Steve Jobs and the Amiga

Last Updated on July 13, 2017 by Dave Farquhar

Steve Jobs was aware of the Amiga. He didn’t think much of it. Even still, Steve Jobs and the Amiga did have some connections.

Jobs’ opinion of the Commodore PET made bigger headlines after he died, but Jobs had an opinion about the Amiga, too. Both pre- and post-Commodore Amiga.

Overall, Jobs thought the Amiga’s chips were overkill. Brian Bagnall’s book On the Edge: The Spectacular Rise and Fall of Commodore states on page 419 that Jobs said there was too much hardware in the machine.

Perhaps this wasn’t surprising. He was coming off the design of the original Macintosh, which didn’t have color, had limited sound, and he didn’t want the RAM to be expandable. Jobs liked closed architectures. The Amiga was closer to Steve Wozniak’s design philosophy, except the Amiga engineers designed their own chips rather than using off-the-shelf stuff. It had 4,096 colors, 4-voice stereo sound capable of playing digital samples, and just about everything else that home computers didn’t have up to that point.

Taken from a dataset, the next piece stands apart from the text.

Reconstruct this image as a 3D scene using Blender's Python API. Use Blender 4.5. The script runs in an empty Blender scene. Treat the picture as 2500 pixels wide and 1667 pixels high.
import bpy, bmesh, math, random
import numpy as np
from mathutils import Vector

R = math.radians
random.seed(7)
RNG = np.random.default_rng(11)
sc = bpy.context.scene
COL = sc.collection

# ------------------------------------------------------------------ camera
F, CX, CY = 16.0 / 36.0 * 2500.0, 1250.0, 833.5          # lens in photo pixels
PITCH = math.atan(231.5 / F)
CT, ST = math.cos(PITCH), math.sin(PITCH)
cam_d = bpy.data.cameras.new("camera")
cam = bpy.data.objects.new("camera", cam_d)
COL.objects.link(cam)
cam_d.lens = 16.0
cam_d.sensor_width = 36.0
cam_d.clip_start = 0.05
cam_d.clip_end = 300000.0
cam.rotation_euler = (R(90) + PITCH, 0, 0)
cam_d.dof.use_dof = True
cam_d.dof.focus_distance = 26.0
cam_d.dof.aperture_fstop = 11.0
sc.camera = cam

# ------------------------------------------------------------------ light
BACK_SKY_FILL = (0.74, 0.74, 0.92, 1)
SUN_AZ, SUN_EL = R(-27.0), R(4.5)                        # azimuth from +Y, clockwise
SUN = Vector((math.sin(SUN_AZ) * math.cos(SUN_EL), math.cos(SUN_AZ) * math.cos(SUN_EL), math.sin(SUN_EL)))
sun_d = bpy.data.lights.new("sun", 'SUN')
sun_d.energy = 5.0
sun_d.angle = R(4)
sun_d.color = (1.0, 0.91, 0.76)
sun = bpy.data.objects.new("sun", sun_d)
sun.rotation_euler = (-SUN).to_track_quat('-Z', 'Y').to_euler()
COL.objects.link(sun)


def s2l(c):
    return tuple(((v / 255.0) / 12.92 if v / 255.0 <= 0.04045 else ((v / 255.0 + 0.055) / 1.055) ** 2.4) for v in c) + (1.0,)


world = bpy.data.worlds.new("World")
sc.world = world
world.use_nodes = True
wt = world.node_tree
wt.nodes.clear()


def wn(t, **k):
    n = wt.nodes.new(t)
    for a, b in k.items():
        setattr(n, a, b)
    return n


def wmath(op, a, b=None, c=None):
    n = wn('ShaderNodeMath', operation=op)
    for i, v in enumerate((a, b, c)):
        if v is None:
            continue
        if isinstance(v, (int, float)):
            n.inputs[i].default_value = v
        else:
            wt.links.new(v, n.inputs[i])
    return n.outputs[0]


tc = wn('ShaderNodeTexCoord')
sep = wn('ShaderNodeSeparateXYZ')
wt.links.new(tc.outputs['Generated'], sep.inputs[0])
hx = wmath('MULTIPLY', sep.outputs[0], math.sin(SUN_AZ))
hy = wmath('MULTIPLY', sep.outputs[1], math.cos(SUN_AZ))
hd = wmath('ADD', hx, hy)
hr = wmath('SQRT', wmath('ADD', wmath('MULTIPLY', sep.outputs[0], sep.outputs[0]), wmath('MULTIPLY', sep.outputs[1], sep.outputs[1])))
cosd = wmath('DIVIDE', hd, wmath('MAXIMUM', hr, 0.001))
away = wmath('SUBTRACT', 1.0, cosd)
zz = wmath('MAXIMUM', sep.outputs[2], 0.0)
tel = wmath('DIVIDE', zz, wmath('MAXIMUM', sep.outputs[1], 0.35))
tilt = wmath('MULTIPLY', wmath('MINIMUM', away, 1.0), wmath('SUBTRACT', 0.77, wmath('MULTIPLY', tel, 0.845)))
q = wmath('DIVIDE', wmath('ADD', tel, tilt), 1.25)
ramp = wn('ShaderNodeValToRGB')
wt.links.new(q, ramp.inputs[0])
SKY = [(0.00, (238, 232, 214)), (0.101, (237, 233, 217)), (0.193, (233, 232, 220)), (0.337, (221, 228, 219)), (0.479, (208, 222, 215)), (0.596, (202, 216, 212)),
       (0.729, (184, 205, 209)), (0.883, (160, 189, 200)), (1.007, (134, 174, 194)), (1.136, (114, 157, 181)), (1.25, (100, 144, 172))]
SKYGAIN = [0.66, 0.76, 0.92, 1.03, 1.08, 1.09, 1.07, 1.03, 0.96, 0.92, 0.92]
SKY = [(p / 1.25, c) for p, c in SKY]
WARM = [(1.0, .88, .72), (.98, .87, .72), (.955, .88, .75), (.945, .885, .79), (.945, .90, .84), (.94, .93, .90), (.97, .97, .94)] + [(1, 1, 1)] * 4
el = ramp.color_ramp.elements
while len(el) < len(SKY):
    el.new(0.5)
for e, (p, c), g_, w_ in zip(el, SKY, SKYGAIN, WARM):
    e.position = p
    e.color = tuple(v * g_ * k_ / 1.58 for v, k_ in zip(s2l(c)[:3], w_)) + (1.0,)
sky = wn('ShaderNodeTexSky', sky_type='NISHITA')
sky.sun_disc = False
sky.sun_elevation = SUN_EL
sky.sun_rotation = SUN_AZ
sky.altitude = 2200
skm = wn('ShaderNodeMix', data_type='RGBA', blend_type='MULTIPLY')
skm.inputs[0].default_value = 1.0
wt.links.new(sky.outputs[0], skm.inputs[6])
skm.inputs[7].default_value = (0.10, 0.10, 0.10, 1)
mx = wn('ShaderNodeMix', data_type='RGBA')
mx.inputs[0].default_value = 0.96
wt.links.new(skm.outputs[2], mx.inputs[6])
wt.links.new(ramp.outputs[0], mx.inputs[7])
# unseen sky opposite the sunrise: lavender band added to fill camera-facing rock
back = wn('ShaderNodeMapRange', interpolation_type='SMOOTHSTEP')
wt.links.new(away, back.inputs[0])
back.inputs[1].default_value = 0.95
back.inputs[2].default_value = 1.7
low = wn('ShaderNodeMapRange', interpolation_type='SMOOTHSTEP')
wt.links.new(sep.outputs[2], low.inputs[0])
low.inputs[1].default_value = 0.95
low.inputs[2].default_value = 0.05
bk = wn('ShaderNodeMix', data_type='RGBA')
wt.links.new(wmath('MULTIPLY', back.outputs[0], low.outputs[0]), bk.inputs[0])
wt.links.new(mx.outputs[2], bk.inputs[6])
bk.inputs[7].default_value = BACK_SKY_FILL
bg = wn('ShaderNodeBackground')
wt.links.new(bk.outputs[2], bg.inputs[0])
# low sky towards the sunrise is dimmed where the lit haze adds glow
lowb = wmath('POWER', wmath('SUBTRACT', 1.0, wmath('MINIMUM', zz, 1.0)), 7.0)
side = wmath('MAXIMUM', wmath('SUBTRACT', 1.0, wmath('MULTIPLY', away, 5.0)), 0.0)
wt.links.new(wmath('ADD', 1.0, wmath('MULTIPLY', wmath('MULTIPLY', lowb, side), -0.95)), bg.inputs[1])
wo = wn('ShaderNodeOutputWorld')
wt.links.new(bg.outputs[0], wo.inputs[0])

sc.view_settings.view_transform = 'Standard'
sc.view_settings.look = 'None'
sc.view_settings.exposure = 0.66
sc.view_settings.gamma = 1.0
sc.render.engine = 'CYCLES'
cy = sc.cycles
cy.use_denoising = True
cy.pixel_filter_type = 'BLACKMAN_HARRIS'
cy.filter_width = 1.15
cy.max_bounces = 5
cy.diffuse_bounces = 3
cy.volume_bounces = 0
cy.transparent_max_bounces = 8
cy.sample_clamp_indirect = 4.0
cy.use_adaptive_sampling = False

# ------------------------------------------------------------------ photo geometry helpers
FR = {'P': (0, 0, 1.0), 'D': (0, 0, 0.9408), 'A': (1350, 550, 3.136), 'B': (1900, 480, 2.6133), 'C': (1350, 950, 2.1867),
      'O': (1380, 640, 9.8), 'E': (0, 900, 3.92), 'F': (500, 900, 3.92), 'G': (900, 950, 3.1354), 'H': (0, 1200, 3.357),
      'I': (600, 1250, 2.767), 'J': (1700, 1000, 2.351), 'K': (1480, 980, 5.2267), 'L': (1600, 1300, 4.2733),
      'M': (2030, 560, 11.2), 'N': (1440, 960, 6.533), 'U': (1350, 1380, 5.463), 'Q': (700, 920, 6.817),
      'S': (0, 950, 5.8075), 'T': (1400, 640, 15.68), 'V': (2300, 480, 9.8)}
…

Amiga (the struggling independent company) needed someone to sell to. In 2015, Amiga investor and director Bill Hart told the story of Steve Jobs visiting Amiga in 1983. Jobs had money, so Amiga was interested in talking to him. Hart said Jobs came in and made himself at home, putting his feet up on other people’s desks as they demonstrated their technology. But it was a fishing expedition. On the way out, Jobs said, “I don’t see anything here that would ever be a threat to the Macintosh.”

He was wrong, of course. The Amiga 1000 wasn’t a bestseller but it sold better than the original, crippled 128K Mac. That machine is valuable today because so few people bought it. The 128K Mac didn’t have as much hardware in it, and didn’t have any facility to add more.

Apple fired Jobs in the spring of 1985, before the Amiga 1000 even hit the market. Once it was possible to buy an Amiga, Apple scrambled to catch up, adding color, more memory, faster CPUs, better sound, and rudimentary multitasking. It was an uphill battle, but Apple’s leadership was more interested in staying in business than Commodore’s leadership, so they won.

But that wasn’t the end of Steve Jobs and the Amiga. Jobs indirectly influenced the Amiga in the late 1980s. Commodore bought some computers from Next, Steve Jobs’ new company, for routine evaluation. Some of the Amiga engineers got their hands on the big Next monitors. They were monochrome, but they were big, and good for development. The developers modified Amiga OS 2.0 so it would look really good on those big Next monitors.

Over time, Apple made the Macintosh more and more Amiga-like. But the one thing they weren’t able to add themselves was modern, pre-emptive multitasking like the Amiga had since 1985. Apple bought Next to get multitasking. Jobs was part of that deal, and you undoubtedly know the rest of that story.

Eventually, Jobs even saw the value in computers being able to play digital music. Amazing.